§ **MATERIAL PROVIDED**:
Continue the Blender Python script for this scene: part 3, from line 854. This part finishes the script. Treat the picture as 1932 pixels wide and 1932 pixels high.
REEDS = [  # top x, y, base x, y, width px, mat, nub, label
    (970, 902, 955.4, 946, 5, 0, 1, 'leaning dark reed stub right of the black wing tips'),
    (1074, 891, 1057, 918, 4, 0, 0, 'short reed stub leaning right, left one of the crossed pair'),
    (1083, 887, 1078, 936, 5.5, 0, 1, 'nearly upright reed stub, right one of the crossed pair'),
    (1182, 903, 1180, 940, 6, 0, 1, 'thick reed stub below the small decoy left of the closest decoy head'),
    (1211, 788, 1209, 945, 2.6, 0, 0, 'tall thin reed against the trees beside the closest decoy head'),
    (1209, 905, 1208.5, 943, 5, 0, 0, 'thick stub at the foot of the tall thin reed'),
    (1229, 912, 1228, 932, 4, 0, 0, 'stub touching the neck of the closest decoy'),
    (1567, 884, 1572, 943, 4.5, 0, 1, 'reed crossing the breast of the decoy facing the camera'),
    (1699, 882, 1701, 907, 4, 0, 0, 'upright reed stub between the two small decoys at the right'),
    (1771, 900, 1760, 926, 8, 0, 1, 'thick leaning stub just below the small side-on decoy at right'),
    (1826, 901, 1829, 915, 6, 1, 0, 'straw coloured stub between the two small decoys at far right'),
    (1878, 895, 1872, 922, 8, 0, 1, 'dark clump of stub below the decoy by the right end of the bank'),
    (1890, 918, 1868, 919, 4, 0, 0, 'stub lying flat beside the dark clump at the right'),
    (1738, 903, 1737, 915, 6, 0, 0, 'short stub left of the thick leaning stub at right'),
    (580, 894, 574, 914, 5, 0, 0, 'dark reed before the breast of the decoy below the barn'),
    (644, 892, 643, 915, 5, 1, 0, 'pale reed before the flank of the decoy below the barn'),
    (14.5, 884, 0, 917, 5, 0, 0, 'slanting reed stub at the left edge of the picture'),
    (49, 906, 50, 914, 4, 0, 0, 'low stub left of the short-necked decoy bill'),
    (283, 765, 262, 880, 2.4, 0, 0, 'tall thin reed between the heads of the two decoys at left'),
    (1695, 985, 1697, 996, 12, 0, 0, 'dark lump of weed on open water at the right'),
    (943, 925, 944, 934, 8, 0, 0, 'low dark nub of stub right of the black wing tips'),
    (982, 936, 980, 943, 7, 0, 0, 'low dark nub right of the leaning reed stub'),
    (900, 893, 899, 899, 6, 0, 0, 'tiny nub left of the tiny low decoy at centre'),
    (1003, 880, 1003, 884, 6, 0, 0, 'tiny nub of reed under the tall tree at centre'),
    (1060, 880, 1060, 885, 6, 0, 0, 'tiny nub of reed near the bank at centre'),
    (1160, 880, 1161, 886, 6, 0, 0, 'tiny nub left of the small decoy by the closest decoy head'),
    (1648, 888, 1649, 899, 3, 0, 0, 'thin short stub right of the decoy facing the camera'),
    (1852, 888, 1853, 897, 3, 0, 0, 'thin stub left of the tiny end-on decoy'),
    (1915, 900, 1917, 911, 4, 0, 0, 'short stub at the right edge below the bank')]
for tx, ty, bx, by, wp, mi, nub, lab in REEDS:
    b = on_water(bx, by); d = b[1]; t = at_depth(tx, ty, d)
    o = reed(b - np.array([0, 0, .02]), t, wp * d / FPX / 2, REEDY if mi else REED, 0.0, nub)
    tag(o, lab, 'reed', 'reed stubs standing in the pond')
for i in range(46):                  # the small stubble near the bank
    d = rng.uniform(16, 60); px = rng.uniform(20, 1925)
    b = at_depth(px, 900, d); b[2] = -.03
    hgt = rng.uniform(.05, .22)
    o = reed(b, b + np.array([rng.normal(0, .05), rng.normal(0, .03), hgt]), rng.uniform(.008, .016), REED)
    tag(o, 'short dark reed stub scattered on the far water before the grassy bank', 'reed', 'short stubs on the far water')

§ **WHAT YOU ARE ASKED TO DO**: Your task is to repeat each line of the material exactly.

§ **SOLUTION FOR THIS TASK**:
Continue the Blender Python script for this scene: part 3, from line 854. This part finishes the script. Treat the picture as 1932 pixels wide and 1932 pixels high.
REEDS = [  # top x, y, base x, y, width px, mat, nub, label
    (970, 902, 955.4, 946, 5, 0, 1, 'leaning dark reed stub right of the black wing tips'),
    (1074, 891, 1057, 918, 4, 0, 0, 'short reed stub leaning right, left one of the crossed pair'),
    (1083, 887, 1078, 936, 5.5, 0, 1, 'nearly upright reed stub, right one of the crossed pair'),
    (1182, 903, 1180, 940, 6, 0, 1, 'thick reed stub below the small decoy left of the closest decoy head'),
    (1211, 788, 1209, 945, 2.6, 0, 0, 'tall thin reed against the trees beside the closest decoy head'),
    (1209, 905, 1208.5, 943, 5, 0, 0, 'thick stub at the foot of the tall thin reed'),
    (1229, 912, 1228, 932, 4, 0, 0, 'stub touching the neck of the closest decoy'),
    (1567, 884, 1572, 943, 4.5, 0, 1, 'reed crossing the breast of the decoy facing the camera'),
    (1699, 882, 1701, 907, 4, 0, 0, 'upright reed stub between the two small decoys at the right'),
    (1771, 900, 1760, 926, 8, 0, 1, 'thick leaning stub just below the small side-on decoy at right'),
    (1826, 901, 1829, 915, 6, 1, 0, 'straw coloured stub between the two small decoys at far right'),
    (1878, 895, 1872, 922, 8, 0, 1, 'dark clump of stub below the decoy by the right end of the bank'),
    (1890, 918, 1868, 919, 4, 0, 0, 'stub lying flat beside the dark clump at the right'),
    (1738, 903, 1737, 915, 6, 0, 0, 'short stub left of the thick leaning stub at right'),
    (580, 894, 574, 914, 5, 0, 0, 'dark reed before the breast of the decoy below the barn'),
    (644, 892, 643, 915, 5, 1, 0, 'pale reed before the flank of the decoy below the barn'),
    (14.5, 884, 0, 917, 5, 0, 0, 'slanting reed stub at the left edge of the picture'),
    (49, 906, 50, 914, 4, 0, 0, 'low stub left of the short-necked decoy bill'),
    (283, 765, 262, 880, 2.4, 0, 0, 'tall thin reed between the heads of the two decoys at left'),
    (1695, 985, 1697, 996, 12, 0, 0, 'dark lump of weed on open water at the right'),
    (943, 925, 944, 934, 8, 0, 0, 'low dark nub of stub right of the black wing tips'),
    (982, 936, 980, 943, 7, 0, 0, 'low dark nub right of the leaning reed stub'),
    (900, 893, 899, 899, 6, 0, 0, 'tiny nub left of the tiny low decoy at centre'),
    (1003, 880, 1003, 884, 6, 0, 0, 'tiny nub of reed under the tall tree at centre'),
    (1060, 880, 1060, 885, 6, 0, 0, 'tiny nub of reed near the bank at centre'),
    (1160, 880, 1161, 886, 6, 0, 0, 'tiny nub left of the small decoy by the closest decoy head'),
    (1648, 888, 1649, 899, 3, 0, 0, 'thin short stub right of the decoy facing the camera'),
    (1852, 888, 1853, 897, 3, 0, 0, 'thin stub left of the tiny end-on decoy'),
    (1915, 900, 1917, 911, 4, 0, 0, 'short stub at the right edge below the bank')]
for tx, ty, bx, by, wp, mi, nub, lab in REEDS:
    b = on_water(bx, by); d = b[1]; t = at_depth(tx, ty, d)
    o = reed(b - np.array([0, 0, .02]), t, wp * d / FPX / 2, REEDY if mi else REED, 0.0, nub)
    tag(o, lab, 'reed', 'reed stubs standing in the pond')
for i in range(46):                  # the small stubble near the bank
    d = rng.uniform(16, 60); px = rng.uniform(20, 1925)
    b = at_depth(px, 900, d); b[2] = -.03
    hgt = rng.uniform(.05, .22)
    o = reed(b, b + np.array([rng.normal(0, .05), rng.normal(0, .03), hgt]), rng.uniform(.008, .016), REED)
    tag(o, 'short dark reed stub scattered on the far water before the grassy bank', 'reed', 'short stubs on the far water')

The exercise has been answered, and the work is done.